Task statement:
Copy out precisely the lines beginning at the line that contains "out(MB().box(-.02, length +" and ending at the line that contains "return z + (.03 + .06 * z) * x", including both.

Information supplied:
[Start]

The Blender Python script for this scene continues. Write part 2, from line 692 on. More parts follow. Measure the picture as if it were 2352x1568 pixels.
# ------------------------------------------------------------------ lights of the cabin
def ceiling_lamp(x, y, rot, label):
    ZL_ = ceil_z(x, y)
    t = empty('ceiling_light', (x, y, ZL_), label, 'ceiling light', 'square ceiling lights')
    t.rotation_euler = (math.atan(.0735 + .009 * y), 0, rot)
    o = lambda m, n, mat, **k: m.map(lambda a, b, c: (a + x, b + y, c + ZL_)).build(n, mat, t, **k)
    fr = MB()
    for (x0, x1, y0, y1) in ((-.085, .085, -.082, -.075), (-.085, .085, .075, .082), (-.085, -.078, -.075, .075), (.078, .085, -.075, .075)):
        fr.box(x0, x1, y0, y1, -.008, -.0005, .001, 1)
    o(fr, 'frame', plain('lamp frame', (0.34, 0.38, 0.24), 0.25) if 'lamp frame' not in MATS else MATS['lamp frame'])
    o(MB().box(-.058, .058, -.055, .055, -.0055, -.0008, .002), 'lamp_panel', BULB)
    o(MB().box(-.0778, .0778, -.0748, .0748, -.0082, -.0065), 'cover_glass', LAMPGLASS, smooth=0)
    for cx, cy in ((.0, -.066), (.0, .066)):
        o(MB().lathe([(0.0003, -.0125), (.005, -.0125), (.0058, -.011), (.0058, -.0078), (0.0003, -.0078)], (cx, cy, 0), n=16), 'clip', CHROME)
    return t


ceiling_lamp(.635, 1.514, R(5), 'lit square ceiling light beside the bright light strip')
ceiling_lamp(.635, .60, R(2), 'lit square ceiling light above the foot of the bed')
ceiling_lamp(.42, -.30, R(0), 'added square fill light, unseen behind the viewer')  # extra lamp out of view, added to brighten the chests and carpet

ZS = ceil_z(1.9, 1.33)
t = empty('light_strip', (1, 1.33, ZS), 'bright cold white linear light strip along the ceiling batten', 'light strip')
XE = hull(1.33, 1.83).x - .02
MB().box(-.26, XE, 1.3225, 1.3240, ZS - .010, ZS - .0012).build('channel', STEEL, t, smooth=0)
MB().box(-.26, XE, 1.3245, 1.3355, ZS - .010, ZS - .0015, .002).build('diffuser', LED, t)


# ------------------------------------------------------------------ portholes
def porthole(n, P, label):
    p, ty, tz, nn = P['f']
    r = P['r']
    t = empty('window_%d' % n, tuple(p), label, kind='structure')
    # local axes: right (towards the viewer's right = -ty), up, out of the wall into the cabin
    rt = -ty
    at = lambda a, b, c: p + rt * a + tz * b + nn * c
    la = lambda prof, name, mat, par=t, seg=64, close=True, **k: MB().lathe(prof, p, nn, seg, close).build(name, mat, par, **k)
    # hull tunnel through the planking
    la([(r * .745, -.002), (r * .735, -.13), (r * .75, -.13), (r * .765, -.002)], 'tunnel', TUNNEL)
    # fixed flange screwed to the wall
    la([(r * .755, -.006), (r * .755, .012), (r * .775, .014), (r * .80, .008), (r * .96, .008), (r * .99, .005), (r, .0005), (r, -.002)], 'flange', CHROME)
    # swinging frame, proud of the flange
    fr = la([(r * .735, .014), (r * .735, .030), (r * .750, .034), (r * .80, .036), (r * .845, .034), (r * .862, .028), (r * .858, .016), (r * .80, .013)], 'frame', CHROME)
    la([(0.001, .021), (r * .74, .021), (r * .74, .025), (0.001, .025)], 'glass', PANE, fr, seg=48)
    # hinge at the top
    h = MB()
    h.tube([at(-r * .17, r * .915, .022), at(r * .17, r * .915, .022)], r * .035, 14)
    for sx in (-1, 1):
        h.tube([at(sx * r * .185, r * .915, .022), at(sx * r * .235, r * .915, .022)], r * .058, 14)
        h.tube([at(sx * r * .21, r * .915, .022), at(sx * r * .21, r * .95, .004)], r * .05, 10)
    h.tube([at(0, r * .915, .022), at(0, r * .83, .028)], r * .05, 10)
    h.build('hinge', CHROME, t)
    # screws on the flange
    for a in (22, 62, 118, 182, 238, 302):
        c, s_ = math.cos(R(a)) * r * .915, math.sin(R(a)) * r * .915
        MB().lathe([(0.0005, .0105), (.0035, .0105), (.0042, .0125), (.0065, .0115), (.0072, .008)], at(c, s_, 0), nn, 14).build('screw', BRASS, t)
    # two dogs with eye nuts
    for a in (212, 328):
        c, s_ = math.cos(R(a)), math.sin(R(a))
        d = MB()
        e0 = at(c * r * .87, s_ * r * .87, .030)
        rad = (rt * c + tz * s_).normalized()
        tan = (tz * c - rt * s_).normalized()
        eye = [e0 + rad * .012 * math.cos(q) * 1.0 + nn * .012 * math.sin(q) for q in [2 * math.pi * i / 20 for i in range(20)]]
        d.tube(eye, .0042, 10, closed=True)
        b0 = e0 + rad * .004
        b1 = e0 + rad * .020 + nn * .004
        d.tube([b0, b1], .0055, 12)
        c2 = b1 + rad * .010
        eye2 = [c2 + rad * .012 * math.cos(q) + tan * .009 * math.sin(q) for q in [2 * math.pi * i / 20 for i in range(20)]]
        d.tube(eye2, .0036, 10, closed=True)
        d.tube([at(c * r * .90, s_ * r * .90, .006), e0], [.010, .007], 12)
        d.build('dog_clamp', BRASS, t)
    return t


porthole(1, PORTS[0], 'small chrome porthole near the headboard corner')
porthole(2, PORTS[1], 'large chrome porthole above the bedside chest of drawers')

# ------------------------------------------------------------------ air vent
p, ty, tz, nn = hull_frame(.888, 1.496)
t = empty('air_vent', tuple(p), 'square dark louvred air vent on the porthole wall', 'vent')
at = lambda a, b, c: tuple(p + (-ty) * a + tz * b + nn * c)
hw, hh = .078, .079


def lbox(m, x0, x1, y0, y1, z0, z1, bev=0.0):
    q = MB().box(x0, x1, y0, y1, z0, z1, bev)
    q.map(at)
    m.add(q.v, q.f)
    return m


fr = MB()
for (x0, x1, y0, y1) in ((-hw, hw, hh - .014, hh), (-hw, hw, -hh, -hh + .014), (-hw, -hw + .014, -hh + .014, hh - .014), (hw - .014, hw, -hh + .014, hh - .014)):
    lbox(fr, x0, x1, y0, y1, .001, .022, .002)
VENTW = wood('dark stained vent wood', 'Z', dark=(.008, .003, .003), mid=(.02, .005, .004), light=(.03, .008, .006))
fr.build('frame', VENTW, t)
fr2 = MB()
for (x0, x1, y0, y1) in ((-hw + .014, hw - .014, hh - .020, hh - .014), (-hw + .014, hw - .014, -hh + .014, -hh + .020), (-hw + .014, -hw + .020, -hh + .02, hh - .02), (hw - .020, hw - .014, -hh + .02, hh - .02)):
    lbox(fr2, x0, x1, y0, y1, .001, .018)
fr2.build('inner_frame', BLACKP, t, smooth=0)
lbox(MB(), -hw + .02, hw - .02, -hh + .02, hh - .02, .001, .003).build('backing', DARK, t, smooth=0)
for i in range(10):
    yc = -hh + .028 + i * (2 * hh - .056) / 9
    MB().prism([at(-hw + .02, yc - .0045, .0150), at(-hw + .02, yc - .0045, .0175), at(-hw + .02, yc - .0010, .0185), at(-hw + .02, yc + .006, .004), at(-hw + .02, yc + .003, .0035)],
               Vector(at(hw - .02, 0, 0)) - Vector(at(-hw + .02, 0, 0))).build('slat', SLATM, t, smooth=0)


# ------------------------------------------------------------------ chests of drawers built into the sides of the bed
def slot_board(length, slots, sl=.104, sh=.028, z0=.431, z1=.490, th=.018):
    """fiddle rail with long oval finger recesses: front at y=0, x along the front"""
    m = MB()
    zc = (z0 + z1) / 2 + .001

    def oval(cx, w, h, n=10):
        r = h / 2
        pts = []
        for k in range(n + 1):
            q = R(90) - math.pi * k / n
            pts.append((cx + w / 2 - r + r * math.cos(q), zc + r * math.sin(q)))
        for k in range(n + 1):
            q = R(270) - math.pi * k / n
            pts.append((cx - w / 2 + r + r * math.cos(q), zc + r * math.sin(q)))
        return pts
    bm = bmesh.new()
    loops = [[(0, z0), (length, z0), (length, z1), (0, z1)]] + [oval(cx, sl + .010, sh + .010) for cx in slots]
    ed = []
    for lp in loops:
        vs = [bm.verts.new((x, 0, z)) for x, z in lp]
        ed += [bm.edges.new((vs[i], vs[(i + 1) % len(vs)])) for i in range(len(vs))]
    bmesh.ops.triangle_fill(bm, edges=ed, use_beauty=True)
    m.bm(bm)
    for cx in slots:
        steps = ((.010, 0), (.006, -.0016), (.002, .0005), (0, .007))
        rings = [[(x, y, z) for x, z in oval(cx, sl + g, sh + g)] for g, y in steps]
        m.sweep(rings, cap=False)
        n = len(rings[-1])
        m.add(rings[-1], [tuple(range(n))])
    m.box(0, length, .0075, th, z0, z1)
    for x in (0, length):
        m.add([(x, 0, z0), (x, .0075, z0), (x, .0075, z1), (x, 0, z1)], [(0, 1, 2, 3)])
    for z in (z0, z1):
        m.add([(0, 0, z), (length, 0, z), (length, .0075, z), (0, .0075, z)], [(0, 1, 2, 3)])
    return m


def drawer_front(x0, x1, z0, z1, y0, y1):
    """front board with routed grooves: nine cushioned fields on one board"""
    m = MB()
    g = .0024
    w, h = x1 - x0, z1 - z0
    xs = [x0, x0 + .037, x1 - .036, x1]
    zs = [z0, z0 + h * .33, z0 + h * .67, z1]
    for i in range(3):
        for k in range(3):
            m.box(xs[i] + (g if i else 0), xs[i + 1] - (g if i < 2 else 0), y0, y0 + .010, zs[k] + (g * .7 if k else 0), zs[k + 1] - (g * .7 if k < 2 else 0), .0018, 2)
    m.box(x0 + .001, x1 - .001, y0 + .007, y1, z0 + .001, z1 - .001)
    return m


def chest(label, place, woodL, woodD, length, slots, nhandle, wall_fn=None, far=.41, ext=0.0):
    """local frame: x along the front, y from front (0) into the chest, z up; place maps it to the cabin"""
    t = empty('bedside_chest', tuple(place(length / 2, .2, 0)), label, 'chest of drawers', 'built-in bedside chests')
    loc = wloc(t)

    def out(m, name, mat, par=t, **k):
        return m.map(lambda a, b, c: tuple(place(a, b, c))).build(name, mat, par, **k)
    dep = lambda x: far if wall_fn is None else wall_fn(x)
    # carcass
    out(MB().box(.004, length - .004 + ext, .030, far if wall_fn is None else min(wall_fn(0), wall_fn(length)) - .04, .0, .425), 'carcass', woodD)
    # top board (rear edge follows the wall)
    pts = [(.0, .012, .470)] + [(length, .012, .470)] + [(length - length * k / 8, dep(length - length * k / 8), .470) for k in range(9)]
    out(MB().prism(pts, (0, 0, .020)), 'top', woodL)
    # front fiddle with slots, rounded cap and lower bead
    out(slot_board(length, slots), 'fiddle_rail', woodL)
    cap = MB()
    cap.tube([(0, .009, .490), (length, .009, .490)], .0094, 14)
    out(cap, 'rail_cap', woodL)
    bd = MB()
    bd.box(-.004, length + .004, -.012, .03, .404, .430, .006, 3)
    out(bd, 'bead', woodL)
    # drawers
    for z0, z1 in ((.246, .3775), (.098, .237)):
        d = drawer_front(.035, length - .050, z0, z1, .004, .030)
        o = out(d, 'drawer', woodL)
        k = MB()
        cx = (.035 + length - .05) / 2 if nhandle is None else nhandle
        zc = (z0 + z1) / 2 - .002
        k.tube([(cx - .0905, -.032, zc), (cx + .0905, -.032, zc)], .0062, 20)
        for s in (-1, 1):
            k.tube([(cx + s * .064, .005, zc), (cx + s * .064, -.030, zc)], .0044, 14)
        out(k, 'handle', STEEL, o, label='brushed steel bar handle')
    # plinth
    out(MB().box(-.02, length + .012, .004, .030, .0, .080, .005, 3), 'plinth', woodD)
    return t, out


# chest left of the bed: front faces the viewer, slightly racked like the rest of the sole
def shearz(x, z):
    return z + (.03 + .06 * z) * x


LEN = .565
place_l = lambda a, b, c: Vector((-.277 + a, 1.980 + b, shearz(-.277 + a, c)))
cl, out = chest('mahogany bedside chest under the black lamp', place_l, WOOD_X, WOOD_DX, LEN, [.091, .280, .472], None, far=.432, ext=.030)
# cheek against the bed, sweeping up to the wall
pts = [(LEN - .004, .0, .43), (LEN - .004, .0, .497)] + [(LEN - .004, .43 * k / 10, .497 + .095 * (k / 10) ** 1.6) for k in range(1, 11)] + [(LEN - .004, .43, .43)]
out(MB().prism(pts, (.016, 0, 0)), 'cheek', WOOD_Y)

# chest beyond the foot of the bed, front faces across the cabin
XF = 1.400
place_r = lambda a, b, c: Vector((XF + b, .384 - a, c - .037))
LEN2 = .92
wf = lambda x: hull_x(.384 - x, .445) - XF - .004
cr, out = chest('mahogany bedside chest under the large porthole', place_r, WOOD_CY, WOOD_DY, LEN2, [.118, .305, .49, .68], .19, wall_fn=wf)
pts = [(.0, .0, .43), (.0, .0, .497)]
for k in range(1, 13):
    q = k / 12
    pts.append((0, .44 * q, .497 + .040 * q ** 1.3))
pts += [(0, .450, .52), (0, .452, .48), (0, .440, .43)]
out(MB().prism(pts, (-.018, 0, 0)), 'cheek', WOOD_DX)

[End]

Result:
    out(MB().box(-.02, length + .012, .004, .030, .0, .080, .005, 3), 'plinth', woodD)
    return t, out


# chest left of the bed: front faces the viewer, slightly racked like the rest of the sole
def shearz(x, z):
    return z + (.03 + .06 * z) * x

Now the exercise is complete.